** begin **
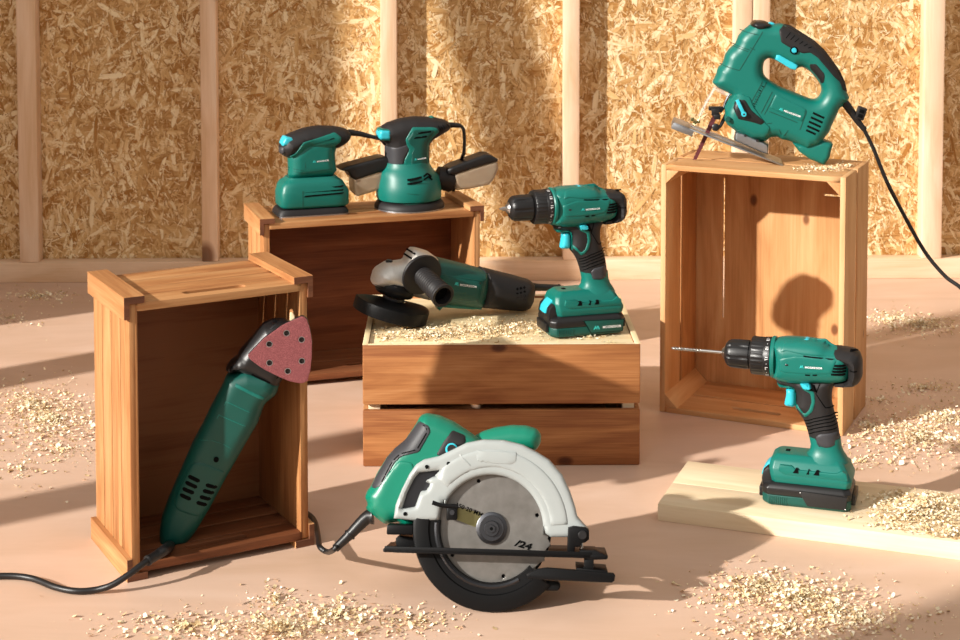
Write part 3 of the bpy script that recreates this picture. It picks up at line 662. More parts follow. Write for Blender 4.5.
    P = V(c2, 366, 192, -T-.006); Q = V(c2, 336, 130, -T-.006); lv = MB(); lathe(lv, [(.004, .0044), (-.004, .0044), (-.005, .0036)], P, (0, 1, 0), n=28)
    lv.addbm(prism_bm(bar((P.x, P.z), (Q.x, Q.z), .0058), P.y-.0042, P.y+.002, 'xz', .0008)); lo = lv.build('orbital_lever', 'cyan', root)
    mb = MB(); lathe(mb, [(0, .0016), (-.0006, .0016)], P + Vector((0, -.0048, 0)), (0, 1, 0), n=16); mb.build('lever_screw', 'gun', lo)
    P = V(c2, 297, 215, -T-.002); mb = MB(); lathe(mb, [(.006, .0044), (-.003, .0044), (-.004, .0036)], P, (0, 1, 0), n=24); mb.build('gear_bolt', 'teal_dk', root)
    # dust port
    mb = MB(); pillow(mb, B([(575, 312), (640, 318), (705, 300), (753, 316), (736, 380), (714, 409), (650, 383), (606, 352)], 0, 1), .021, .008, 0, .012, .0035); mb.build('dust_port', 'teal', root)
    # foot plate: a folded zinc plate across the tool
    a, b = V(c2, 60, 222), V(c2, 530, 406); u = (b-a).normalized(); nn = Vector((-u.z, 0, u.x)); nn = nn if nn.z > 0 else -nn
    m = Matrix((( u.x, 0, nn.x, a.x), (0, 1, 0, 0), (u.z, 0, nn.z, a.z), (0, 0, 0, 1))); Lg = (b-a).length
    mb = MB(); yw = .034
    mb.box((.028, -yw, 0), (Lg, -.007, .0024), .0006, 0, mat=m); mb.box((.028, .007, 0), (Lg, yw, .0024), .0006, 0, mat=m); mb.box((0, -yw, 0), (.028, yw, .0024), .0006, 0, mat=m); mb.box((Lg*.55, -.01, 0), (Lg, .01, .0024), .0006, 0, mat=m)
    mb.box((0, -yw, -.009), (.036, -yw+.002, .002), .0006, 0, mat=m); mb.box((0, yw-.002, -.009), (.036, yw, .002), .0006, 0, mat=m); mb.box((-.001, -yw, -.009), (.001, yw, .002), .0006, 1, mat=m)
    fp = mb.build('foot_plate', 'plate', root)
    mb = MB(); pillow(mb, B([(322, 300), (330, 262), (360, 268), (472, 318), (470, 362), (440, 352)], 0, 0), .022, .003, 0, .016, .004); mb.build('foot_bracket', 'plate', fp)
    for q in ((372, 286), (425, 308)): P = V(c2, q[0], q[1], -.0225); mb = MB(); lathe(mb, [(.002, .0022), (-.0012, .0022)], P, (0, 1, 0), n=12); mb.build('bracket_bolt', 'gun', fp)
    P0, P1 = V(c2, 238, 200), V(c2, 150, 396)
    d = (P1-P0).normalized(); w_ = Vector((d.z, 0, -d.x)); w_ = w_ if w_.x > 0 else -w_; n = 26; front = []
    for i in range(n+1): front.append(P0 + d*((P1-P0).length*i/n) - w_*(.0026 if i % 2 else .0036))
    back = [P1 + w_*.0026 - d*.003, P0 + w_*.0050]
    mb = MB(); mb.addbm(prism_bm([(p.x, p.z) for p in front+back], -.0007, .0007, 'xz', 0)); mb.build('saw_blade', 'maroon', root)
    mb = MB(); cc = V(c2, 243, 182)
    mb.box(cc-Vector((.007, .007, .006)), cc+Vector((.006, .007, .006)), .0012); mb.box(cc+Vector((-.012, -.004, .002)), cc+Vector((.012, .004, .009)), .001); mb.box(cc+Vector((-.003, -.009, -.012)), cc+Vector((.008, .009, -.004)), .001)
    lathe(mb, [(-.009, .003), (.009, .003)], cc+Vector((.004, 0, .002)), (0, 1, 0), n=12); mb.build('blade_clamp', 'blk2', root)
    mb = MB(); tube(mb, [V(c2, 312, 90), V(c2, 290, 130), V(c2, 278, 165), V(c2, 262, 185)], .0022, 8); mb.build('plunger_rod', 'gun', root)
    mb = MB(); P = V(c2, 243, 250, -.004); lathe(mb, [(-.005, .0045), (-.004, .0062), (.004, .0062), (.005, .0045)], P, (0, 1, 0), n=24)
    tube(mb, [P, V(c2, 262, 245), V(c2, 278, 215), V(c2, 290, 190)], .003, 8); mb.build('guide_roller', 'blk2', root)
    mb = MB(); s = B([(236, 70), (312, 100), (298, 118), (240, 88), (204, 150), (178, 206), (166, 200), (196, 140)], 0, 0); pillow(mb, s, .019, .004, 0, .012, .004); mb.build('clear_shield', 'glass', root)
    mb = MB(); tube(mb, [V(c2, 150, 240, -.012), V(c2, 172, 212, -.012), V(c2, 190, 160, -.012)], .0012, 8); P = V(c2, 152, 226, -.016); lathe(mb, [(-.008, .003), (.012, .003)], P, (0, 1, 0), n=12)
    mb.box(P+Vector((-.007, -.002, .001)), P+Vector((-.001, .002, .007)), .0008); mb.box(P+Vector((.001, -.002, -.002)), P+Vector((.009, .002, .002)), .0008); mb.build('shield_screw', 'brass', root)
    # cord with sleeve and key holder
    mb = MB(); tube(mb, [V(c2, 800, 135), V(c2, 830, 175), V(c2, 862, 222), V(c2, 893, 262)], [.0075, .0068, .0055, .0042], 14); lathe(mb, [(0, .0048), (.004, .0048)], V(c2, 886, 250), (V(c2, 893, 262)-V(c2, 886, 250)), n=14); sv = mb.build('cord_sleeve', 'blk2', root)
    m2 = Matrix.Translation(V(c2, 876, 188)) @ Matrix.Rotation(R(18), 4, 'Y'); mb = MB()
    mb.box((-.0075, -.007, -.0105), (.0075, .007, .0105), .0015, mat=m2); mb.build('key_holder', 'blk2', sv)
    mb = MB(); mb.box((-.004, -.0078, -.007), (.004, -.006, -.001), .0006, mat=m2); mb.box((-.004, -.0078, .001), (.004, -.006, .007), .0006, mat=m2); mb.build('holder_socket', 'hole', sv)
    mb = MB(); pts = [V((0, 0, 1), x, y_, yy) for x, y_, yy in ((865, 130, 0), (874, 150, .0), (887, 182, .0), (905, 217, .0), (925, 252, -.01), (945, 276, -.02), (962, 289, -.03), (985, 315, -.04), (1010, 350, -.03), (1050, 385, 0))]
    pts[0] = V(c2, 890, 258)
    tube(mb, pts, .0033, 12); mb.build('power_cord', 'cord', root)
jigsaw()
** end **
Leave every image out, and retype the material exactly.

Write part 3 of the bpy script that recreates this picture. It picks up at line 662. More parts follow. Write for Blender 4.5.
    P = V(c2, 366, 192, -T-.006); Q = V(c2, 336, 130, -T-.006); lv = MB(); lathe(lv, [(.004, .0044), (-.004, .0044), (-.005, .0036)], P, (0, 1, 0), n=28)
    lv.addbm(prism_bm(bar((P.x, P.z), (Q.x, Q.z), .0058), P.y-.0042, P.y+.002, 'xz', .0008)); lo = lv.build('orbital_lever', 'cyan', root)
    mb = MB(); lathe(mb, [(0, .0016), (-.0006, .0016)], P + Vector((0, -.0048, 0)), (0, 1, 0), n=16); mb.build('lever_screw', 'gun', lo)
    P = V(c2, 297, 215, -T-.002); mb = MB(); lathe(mb, [(.006, .0044), (-.003, .0044), (-.004, .0036)], P, (0, 1, 0), n=24); mb.build('gear_bolt', 'teal_dk', root)
    # dust port
    mb = MB(); pillow(mb, B([(575, 312), (640, 318), (705, 300), (753, 316), (736, 380), (714, 409), (650, 383), (606, 352)], 0, 1), .021, .008, 0, .012, .0035); mb.build('dust_port', 'teal', root)
    # foot plate: a folded zinc plate across the tool
    a, b = V(c2, 60, 222), V(c2, 530, 406); u = (b-a).normalized(); nn = Vector((-u.z, 0, u.x)); nn = nn if nn.z > 0 else -nn
    m = Matrix((( u.x, 0, nn.x, a.x), (0, 1, 0, 0), (u.z, 0, nn.z, a.z), (0, 0, 0, 1))); Lg = (b-a).length
    mb = MB(); yw = .034
    mb.box((.028, -yw, 0), (Lg, -.007, .0024), .0006, 0, mat=m); mb.box((.028, .007, 0), (Lg, yw, .0024), .0006, 0, mat=m); mb.box((0, -yw, 0), (.028, yw, .0024), .0006, 0, mat=m); mb.box((Lg*.55, -.01, 0), (Lg, .01, .0024), .0006, 0, mat=m)
    mb.box((0, -yw, -.009), (.036, -yw+.002, .002), .0006, 0, mat=m); mb.box((0, yw-.002, -.009), (.036, yw, .002), .0006, 0, mat=m); mb.box((-.001, -yw, -.009), (.001, yw, .002), .0006, 1, mat=m)
    fp = mb.build('foot_plate', 'plate', root)
    mb = MB(); pillow(mb, B([(322, 300), (330, 262), (360, 268), (472, 318), (470, 362), (440, 352)], 0, 0), .022, .003, 0, .016, .004); mb.build('foot_bracket', 'plate', fp)
    for q in ((372, 286), (425, 308)): P = V(c2, q[0], q[1], -.0225); mb = MB(); lathe(mb, [(.002, .0022), (-.0012, .0022)], P, (0, 1, 0), n=12); mb.build('bracket_bolt', 'gun', fp)
    P0, P1 = V(c2, 238, 200), V(c2, 150, 396)
    d = (P1-P0).normalized(); w_ = Vector((d.z, 0, -d.x)); w_ = w_ if w_.x > 0 else -w_; n = 26; front = []
    for i in range(n+1): front.append(P0 + d*((P1-P0).length*i/n) - w_*(.0026 if i % 2 else .0036))
    back = [P1 + w_*.0026 - d*.003, P0 + w_*.0050]
    mb = MB(); mb.addbm(prism_bm([(p.x, p.z) for p in front+back], -.0007, .0007, 'xz', 0)); mb.build('saw_blade', 'maroon', root)
    mb = MB(); cc = V(c2, 243, 182)
    mb.box(cc-Vector((.007, .007, .006)), cc+Vector((.006, .007, .006)), .0012); mb.box(cc+Vector((-.012, -.004, .002)), cc+Vector((.012, .004, .009)), .001); mb.box(cc+Vector((-.003, -.009, -.012)), cc+Vector((.008, .009, -.004)), .001)
    lathe(mb, [(-.009, .003), (.009, .003)], cc+Vector((.004, 0, .002)), (0, 1, 0), n=12); mb.build('blade_clamp', 'blk2', root)
    mb = MB(); tube(mb, [V(c2, 312, 90), V(c2, 290, 130), V(c2, 278, 165), V(c2, 262, 185)], .0022, 8); mb.build('plunger_rod', 'gun', root)
    mb = MB(); P = V(c2, 243, 250, -.004); lathe(mb, [(-.005, .0045), (-.004, .0062), (.004, .0062), (.005, .0045)], P, (0, 1, 0), n=24)
    tube(mb, [P, V(c2, 262, 245), V(c2, 278, 215), V(c2, 290, 190)], .003, 8); mb.build('guide_roller', 'blk2', root)
    mb = MB(); s = B([(236, 70), (312, 100), (298, 118), (240, 88), (204, 150), (178, 206), (166, 200), (196, 140)], 0, 0); pillow(mb, s, .019, .004, 0, .012, .004); mb.build('clear_shield', 'glass', root)
    mb = MB(); tube(mb, [V(c2, 150, 240, -.012), V(c2, 172, 212, -.012), V(c2, 190, 160, -.012)], .0012, 8); P = V(c2, 152, 226, -.016); lathe(mb, [(-.008, .003), (.012, .003)], P, (0, 1, 0), n=12)
    mb.box(P+Vector((-.007, -.002, .001)), P+Vector((-.001, .002, .007)), .0008); mb.box(P+Vector((.001, -.002, -.002)), P+Vector((.009, .002, .002)), .0008); mb.build('shield_screw', 'brass', root)
    # cord with sleeve and key holder
    mb = MB(); tube(mb, [V(c2, 800, 135), V(c2, 830, 175), V(c2, 862, 222), V(c2, 893, 262)], [.0075, .0068, .0055, .0042], 14); lathe(mb, [(0, .0048), (.004, .0048)], V(c2, 886, 250), (V(c2, 893, 262)-V(c2, 886, 250)), n=14); sv = mb.build('cord_sleeve', 'blk2', root)
    m2 = Matrix.Translation(V(c2, 876, 188)) @ Matrix.Rotation(R(18), 4, 'Y'); mb = MB()
    mb.box((-.0075, -.007, -.0105), (.0075, .007, .0105), .0015, mat=m2); mb.build('key_holder', 'blk2', sv)
    mb = MB(); mb.box((-.004, -.0078, -.007), (.004, -.006, -.001), .0006, mat=m2); mb.box((-.004, -.0078, .001), (.004, -.006, .007), .0006, mat=m2); mb.build('holder_socket', 'hole', sv)
    mb = MB(); pts = [V((0, 0, 1), x, y_, yy) for x, y_, yy in ((865, 130, 0), (874, 150, .0), (887, 182, .0), (905, 217, .0), (925, 252, -.01), (945, 276, -.02), (962, 289, -.03), (985, 315, -.04), (1010, 350, -.03), (1050, 385, 0))]
    pts[0] = V(c2, 890, 258)
    tube(mb, pts, .0033, 12); mb.build('power_cord', 'cord', root)
jigsaw()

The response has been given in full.